Culture:

Arnhem Land Aboriginal Art

Tuesday, 8 November 2011

Ceremonial site big roo
▲  Maureen and I spent two days with a Monash University archaeology group visiting recently discovered Aboriginal rock art sites in Arnhem Land in Australia’s Northern Territory. Like this superb kangaroo.

Helicopter trip
▲ Getting to these remote sites – a couple of hundred km east of the town of Katherine in a completely uninhabited area – is only readily possible by helicopter. During the dry season they could be reached by 4WD, but count on at least a day of tough driving.

Gabarnmang Cave
▲  Discovered in 2006 the Gabarnmang Cave houses the biggest collection of this art The roof is extensively painted and although Arnhem Land paintings could be amongst the oldest rock paintings on earth they’re also superb art. I particularly liked the yellow fish in this group of animal paintings.

Gabarnmang Kangaroo
▲  And this muscular looking kangaroo.

Boat Cave
▲  Gabarnmang was a large, flat roofed, shallow cave while the ‘Boat Cave’ site was a narrow slash across a rock face.

Cave sailing boat
▲  Some of the rock art we visited could be many thousands of years old, but pictures at the Boat Cave site show much more recent history. Presumably this sailing boat painting is a record of contact with Indonesian visitors from the islands to the north.

Cave top hats
▲  But when did this curious boat with its line of top-hatted gentlemen (one of them puffing on a cigar?) appear?

Cave thylacine
▲  The same site also illustrates an animal which is clearly a thylacine, a Tasmanian tiger. The last known Tassie tiger died in Hobart Zoo in 1936 and despite countless ‘sightings’ thylacines have never been seen again. When were they last found on the Australian mainland and in the Northern Territory?

Boat cave goanna and fish
▲  The art work at the sites was in a wide variety of styles, like this X-ray goanna and fish at the Boat Cave site.

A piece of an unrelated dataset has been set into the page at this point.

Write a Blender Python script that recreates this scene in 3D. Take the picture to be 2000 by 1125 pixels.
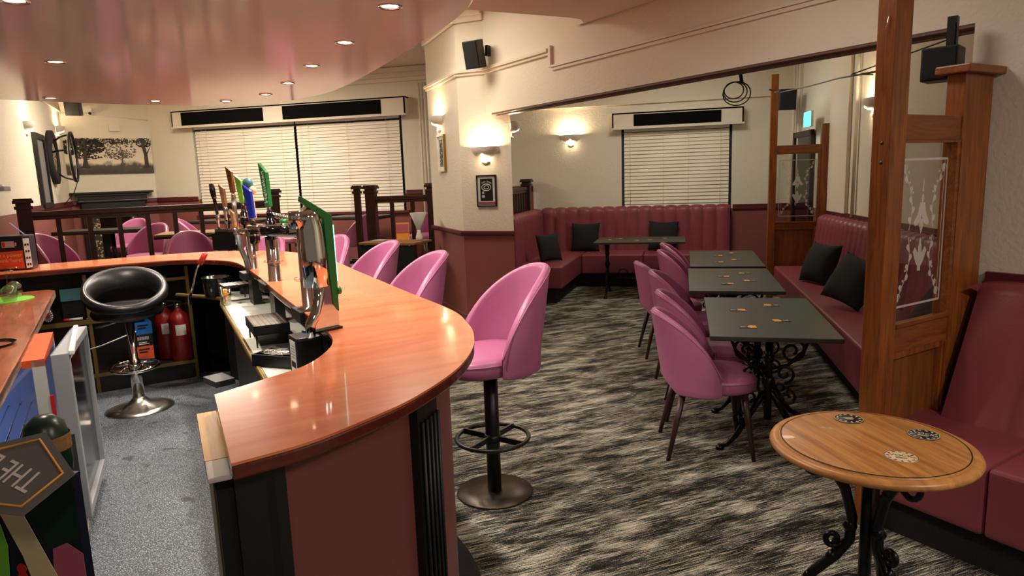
import bpy, bmesh, math, random
from mathutils import Vector, Matrix
random.seed(7)
for o in list(bpy.data.objects): bpy.data.objects.remove(o)
S = bpy.context.scene
C = S.collection
PI = math.pi
def rad(a): return math.radians(a)

# ------------------------------------------------------------------ camera
PITCH, ROLL, YAW, F, CAMH = rad(9.36), rad(2.02), rad(14.33), 1329.0, 1.62
cy, sy, cp, sp = math.cos(YAW), math.sin(YAW), math.cos(PITCH), math.sin(PITCH)
fwd = Vector((-sy*cp, cy*cp, -sp)); right0 = Vector((cy, sy, 0)); down0 = fwd.cross(right0)
rgt = math.cos(ROLL)*right0 + math.sin(ROLL)*down0
dwn = -math.sin(ROLL)*right0 + math.cos(ROLL)*down0
cam = bpy.data.cameras.new('camera'); cam.sensor_width = 36; cam.lens = F/2000*36; cam.clip_start = 0.05
co = bpy.data.objects.new('camera', cam); C.objects.link(co)
M = Matrix.Identity(4)
for i in range(3):
    M[i][0] = rgt[i]; M[i][1] = -dwn[i]; M[i][2] = -fwd[i]
M[2][3] = CAMH
co.matrix_world = M
S.camera = co
# ------------------------------------------------------------------ world and exposure
W = bpy.data.worlds.new('world'); S.world = W; W.use_nodes = True
W.node_tree.nodes['Background'].inputs[0].default_value = (1.0, 0.82, 0.66, 1)
W.node_tree.nodes['Background'].inputs[1].default_value = 0.10
S.view_settings.view_transform = 'Standard'; S.view_settings.look = 'None'
S.view_settings.gamma = 1; S.view_settings.use_curve_mapping = False
S.view_settings.exposure = 0.55

def light(name, kind, loc, power, color, rot=(0, 0, 0), size=0.05, spot=None, blend=0.5, sx=None):
    l = bpy.data.lights.new(name, kind); l.energy = power; l.color = color
    if kind == 'AREA':
        l.shape = 'RECTANGLE' if sx else 'DISK'; l.size = size
        if sx: l.size_y = sx
    else: l.shadow_soft_size = size
    if kind == 'SPOT': l.spot_size = spot; l.spot_blend = blend
    o = bpy.data.objects.new(name, l); C.objects.link(o); o.location = loc; o.rotation_euler = rot
    return o
WARM = (1.0, 0.78, 0.50); NEUT = (1.0, 0.89, 0.77)
# unseen fill lights added under the low ceiling to brighten the near room
for (x, y, p) in ((2.3, 0.9, 32), (0.9, -0.9, 14), (0.1, 3.4, 8)):
    light('room_fill', 'AREA', (x, y, 2.79), p, NEUT, (0, 0, 0), 0.5)
# unseen fill lights added up high to brighten raised room, hall and lounge
light('raised_room_fill', 'AREA', (-6.6, 8.2, 3.28), 100, (1.0, 0.87, 0.70), (0, 0, 0), 1.4)
light('hall_fill', 'AREA', (-2.6, 5.9, 3.28), 24, (1.0, 0.87, 0.70), (0, 0, 0), 0.9)
light('lounge_fill', 'AREA', (-0.2, 8.3, 3.28), 27, (1.0, 0.93, 0.78), (0, 0, 0), 1.0)

# ------------------------------------------------------------------ materials
MATS = {}
def newmat(name):
    m = bpy.data.materials.new(name); m.use_nodes = True
    nt = m.node_tree; b = nt.nodes['Principled BSDF']; MATS[name] = m
    return m, nt, b
def lin(c):
    return tuple(((v/255.0)/12.92 if v/255.0 <= 0.04045 else (((v/255.0)+0.055)/1.055)**2.4) for v in c)
def plain(name, c, rough=0.5, metal=0.0, bump=0, bscale=60, coat=0, emit=None, es=1, alpha=1, trans=0, spec=None, var=0, vscale=3):
    m, nt, b = newmat(name)
    col = (*lin(c), 1)
    b.inputs['Base Color'].default_value = col
    b.inputs['Roughness'].default_value = rough; b.inputs['Metallic'].default_value = metal
    if coat: b.inputs['Coat Weight'].default_value = coat; b.inputs['Coat Roughness'].default_value = 0.08
    if spec is not None: b.inputs['Specular IOR Level'].default_value = spec
    if trans: b.inputs['Transmission Weight'].default_value = trans
    if emit: b.inputs['Emission Color'].default_value = (*lin(emit), 1); b.inputs['Emission Strength'].default_value = es
    if bump or var:
        tc = nt.nodes.new('ShaderNodeTexCoord')
    if bump:
        n = nt.nodes.new('ShaderNodeTexNoise'); n.inputs['Scale'].default_value = bscale; n.inputs['Detail'].default_value = 4
        nt.links.new(tc.outputs['Object'], n.inputs['Vector'])
        bp = nt.nodes.new('ShaderNodeBump'); bp.inputs['Strength'].default_value = bump; bp.inputs['Distance'].default_value = 0.01
        nt.links.new(n.outputs['Fac'], bp.inputs['Height']); nt.links.new(bp.outputs['Normal'], b.inputs['Normal'])
    if var:
        n2 = nt.nodes.new('ShaderNodeTexNoise'); n2.inputs['Scale'].default_value = vscale; n2.inputs['Detail'].default_value = 5
        nt.links.new(tc.outputs['Object'], n2.inputs['Vector'])
        r = nt.nodes.new('ShaderNodeValToRGB'); k = lin(c)
        r.color_ramp.elements[0].position = 0.3; r.color_ramp.elements[1].position = 0.7
        r.color_ramp.elements[0].color = (*[v*(1-var) for v in k], 1); r.color_ramp.elements[1].color = (*[min(1, v*(1+var)) for v in k], 1)
        nt.links.new(n2.outputs['Fac'], r.inputs['Fac']); nt.links.new(r.outputs['Color'], b.inputs['Base Color'])
    return m
def woodmat(name, c0, c1, axis='X', scale=4, rough=0.35, coat=0, rot=0, stretch=10, knots=0, distort=1.2):
    m, nt, b = newmat(name)
    tc = nt.nodes.new('ShaderNodeTexCoord'); mp = nt.nodes.new('ShaderNodeMapping')
    mp.inputs['Rotation'].default_value = (0, 0, rot)
    sc = {'X': (1, stretch, stretch), 'Y': (stretch, 1, stretch), 'Z': (stretch, stretch, 1)}[axis]
    mp2 = nt.nodes.new('ShaderNodeMapping'); mp2.inputs['Scale'].default_value = sc
    n = nt.nodes.new('ShaderNodeTexNoise'); n.inputs['Scale'].default_value = scale; n.inputs['Detail'].default_value = 6; n.inputs['Distortion'].default_value = distort
    n.inputs['Roughness'].default_value = 0.6
    r = nt.nodes.new('ShaderNodeValToRGB')
    r.color_ramp.elements[0].position = 0.32; r.color_ramp.elements[1].position = 0.68
    r.color_ramp.elements[0].color = (*lin(c0), 1); r.color_ramp.elements[1].color = (*lin(c1), 1)
    nt.links.new(tc.outputs['Object'], mp.inputs['Vector']); nt.links.new(mp.outputs['Vector'], mp2.inputs['Vector'])
    nt.links.new(mp2.outputs['Vector'], n.inputs['Vector']); nt.links.new(n.outputs['Fac'], r.inputs['Fac'])
    last = r.outputs['Color']
    if knots:
        v = nt.nodes.new('ShaderNodeTexVoronoi'); v.inputs['Scale'].default_value = knots
        mp3 = nt.nodes.new('ShaderNodeMapping'); mp3.inputs['Scale'].default_value = {'X': (.35, 1, 1), 'Y': (1, .35, 1), 'Z': (1, 1, .35)}[axis]
        nt.links.new(tc.outputs['Object'], mp3.inputs['Vector']); nt.links.new(mp3.outputs['Vector'], v.inputs['Vector'])
        rr = nt.nodes.new('ShaderNodeValToRGB'); rr.color_ramp.elements[0].position = 0.03; rr.color_ramp.elements[1].position = 0.11
        rr.color_ramp.elements[0].color = (0.12, 0.06, 0.04, 1); rr.color_ramp.elements[1].color = (1, 1, 1, 1)
        mx = nt.nodes.new('ShaderNodeMix'); mx.data_type = 'RGBA'; mx.blend_type = 'MULTIPLY'; mx.inputs[0].default_value = 1
        nt.links.new(v.outputs['Distance'], rr.inputs['Fac']); nt.links.new(last, mx.inputs[6]); nt.links.new(rr.outputs['Color'], mx.inputs[7])
        last = mx.outputs[2]
    nt.links.new(last, b.inputs['Base Color'])
    b.inputs['Roughness'].default_value = rough
    if coat: b.inputs['Coat Weight'].default_value = coat; b.inputs['Coat Roughness'].default_value = 0.06
    return m

plain('paint', (226, 218, 200), 0.75, bump=0.35, bscale=45)
plain('paint_smooth', (226, 214, 196), 0.6)
plain('ceiling_tex', (222, 205, 186), 0.85, bump=0.7, bscale=28)
plain('canopy', (204, 214, 210), 0.11, spec=0.5)
plain('rose', (138, 78, 72), 0.65, bump=0.25, bscale=40)
plain('rose_smooth', (116, 62, 60), 0.5)
plain('maroon', (92, 34, 40), 0.4)
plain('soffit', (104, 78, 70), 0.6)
plain('pinkvinyl', (178, 104, 144), 0.36, bump=0.08, bscale=160)
plain('darkvinyl', (132, 60, 72), 0.42, bump=0.08, bscale=160)
plain('black', (14, 14, 15), 0.45)
plain('blackgloss', (8, 8, 9), 0.12)
plain('padleather', (20, 21, 22), 0.33, bump=0.05, bscale=90)
plain('blackmetal', (24, 23, 23), 0.38, 0.0)
plain('castiron', (14, 15, 20), 0.28, 0.4)
plain('bronzebase', (70, 62, 52), 0.38, 0.8, var=0.1)
plain('blackfabric', (22, 22, 24), 0.9, bump=0.3, bscale=200)
plain('tabletop', (50, 49, 43), 0.42, var=0.15, vscale=14)
plain('chrome', (225, 222, 218), 0.07, 1.0)
plain('dullchrome', (190, 186, 176), 0.3, 1.0, var=0.35, vscale=9)
plain('steel', (205, 208, 200), 0.3, 0.75)
plain('steelwhite', (225, 228, 215), 0.4, 0.2)
plain('brass', (170, 130, 60), 0.3, 0.9)
plain('edgebrass', (120, 98, 50), 0.45, 0.5)
plain('white', (236, 232, 224), 0.45)
plain('whitegrey', (196, 196, 192), 0.4)
plain('doorshade', (150, 154, 158), 0.4)  # pale fridge door, darkened in colour for the shade on its upright
plain('bottlegreen', (22, 48, 38), 0.3)
plain('plaster', (232, 224, 210), 0.6)
plain('blind', (236, 226, 208), 0.5)
plain('darkgrey', (52, 52, 52), 0.5)
plain('grey', (110, 110, 108), 0.5)
plain('green', (34, 118, 54), 0.35)
plain('brightgreen', (120, 190, 60), 0.4)
plain('blue', (24, 44, 150), 0.35)
plain('red', (196, 40, 30), 0.3)
plain('darkred', (140, 26, 22), 0.35)
plain('matteblack', (12, 12, 12), 0.95, spec=0.1)
plain('orange', (240, 150, 40), 0.5)
plain('amber', (244, 168, 62), 0.5)
plain('boxblue', (30, 110, 190), 0.5)
plain('boxorange', (214, 84, 40), 0.5)
plain('teal', (60, 120, 130), 0.5)
plain('navy', (22, 26, 44), 0.4)
plain('yellow', (230, 190, 30), 0.5)
plain('card', (168, 134, 90), 0.7)
plain('cream', (224, 206, 160), 0.5)
plain('pinkboard', (190, 96, 120), 0.6)
plain('skirt', (24, 24, 26), 0.85, bump=0.4, bscale=150)
plain('led', (120, 240, 220), 0.4, emit=(120, 250, 220), es=3.0)
plain('bulb', (255, 240, 210), 0.4, emit=(255, 226, 180), es=14)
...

Arrow site turtle and fish
▲  Or the turtle and fishes at a site I dubbed the ‘Arrow Site’ after the rocks laid out on the ground beside one of the site caves.

Arrow site dynamic figure◄  At the same site was this ‘dynamic figure,’ the definition applied to artwork showing figures in action, in this case a running man. Below the figure is a hand stencil painting, another typical Aboriginal art style.

Sugar bags
▲  The Sugar Bags site illustrated the components and parts of a bee hive.

Upper Katherine Gorge
▲  Our Arnhem Land travels took us from one site to another, but in two days we only touched on a handful of the 4000 art sites that have been recorded. This huge area is virtually uninhabited and there are currently no organised visits to these amazing sights. Apart from visits like ours these sites have probably been seen by only a handful of independent visitors. Yet this area of Arnhem Land is packed with beautiful gorges, waterholes, waterfalls and rivers. Even at our visit, right at the end of the dry season, with the first wet season falls just starting to green the land, there was still a large amount of water around.

Waterhole lunch stop
▲  One day I can imagine remote tourist camps from where visitors could get to the art sites. And to beautiful waterholes like this one where we made a lunch stop. A small cave above our swimming hole featured a fine rainbow serpent painting.